According to Bill McCormick, president at Serec, roughly 80 percent of the systems sold by the company are customized to fit the customers’ applications. Such is the case with the system at Imtech, designed for a variety of metals and part sizes. The system is an airless vacuum machine—a closed-loop system with built-in distillation, heated vacuum solvent recovery. It features low emissions and more than 97-percent recovery from the waste stream. Processing under vacuum, there is no solvent/air interface. With no air in the chamber, it is able to perform deep cleaning and drying on complex features.

Getting it Done

Cleaning can be an expensive step in the production process, but it’s also valuable. Shops must determine the value based on losses that would be incurred without proper cleaning procedures. Shops that take cleaning seriously, and follow the proper procedures and protocols, are the ones that have fewer reject rates and are the top performers in the industry. Mr. Gebhard says, “You can tell when you walk in the doors, by the way a shop is set up and the way they work, that they are serious about cleanliness. These are the shops that will be in business down the road.”

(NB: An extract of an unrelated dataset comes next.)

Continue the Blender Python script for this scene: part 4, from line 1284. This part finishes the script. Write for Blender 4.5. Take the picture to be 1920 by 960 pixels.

One Imtech customer had been struggling with a cast titanium ring with an interior diamond coating. Experiencing multiple failures with the part, the company thought impregnation may be the solution. By running UV light inspections, Imtech determined that these parts, worth thousands of dollars and previously thought to be “cleanroom quality,” had fingerprints on the coatings. While impregnation was useful for these parts, the real impact was the addition of proper cleaning, which is critical for the success of the parts. “Anyone having adhesion problems should first look at their cleaning procedures,” says Mr. Gebhard. “If the material surface is not prepared appropriately, they’ll never have success. It’s an old issue, but people still don’t pay enough attention to it.”